The move could have a significant impact on the 2016 presidential election. McAuliffe’s action extends ballot access to a largely Democratic constituency in a key swing state. The governor is a long time friend of presumptive Democrat presidential nominee Hillary Clinton.

The governor and other Virginia Democrats allege the state’s blanket ban on ex-felon voting is the strongest remaining vestige of Jim Crow-era disenfranchisement. Fully one in five black Virginians are forbidden from voting because of the ban.

The governor issued an sweeping executive order restoring voting rights to 200,000 convicted felons in April. The order also restored the right to serve on a jury or stand for public office. The Virginia Supreme Court struck down the law on Friday, ruling that such a broad and indiscriminate extension of clemency was not imagined by the clemency power in the state constitution.

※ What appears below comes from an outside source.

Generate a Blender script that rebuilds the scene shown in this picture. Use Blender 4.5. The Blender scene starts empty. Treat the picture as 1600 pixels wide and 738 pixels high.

“Never before have any of the prior 71 Virginia Governors issued a clemency order of any kind — including pardons, reprieves, commutations, and restoration orders — to a class of unnamed felons without regard for the nature of the crimes or any other individual circumstances relevant to the request,” Chief Justice Donald W. Lemons wrote for the majority. The justices further directed the state elections commission to scrub Virginia voting rolls of 13,000 ex cons who had registered to vote in the interim period between McAuliffe’s order and the court decision.

The governor called the ruling a “disgrace” which solidified Virginia’s place at the rearguard of the advance toward civil rights.

“My faith remains strong in all of our citizens to choose their leaders, and I am prepared to back up that faith with my executive pen,” he said. “The struggle for civil rights has always been a long and difficult one, but the fight goes on.”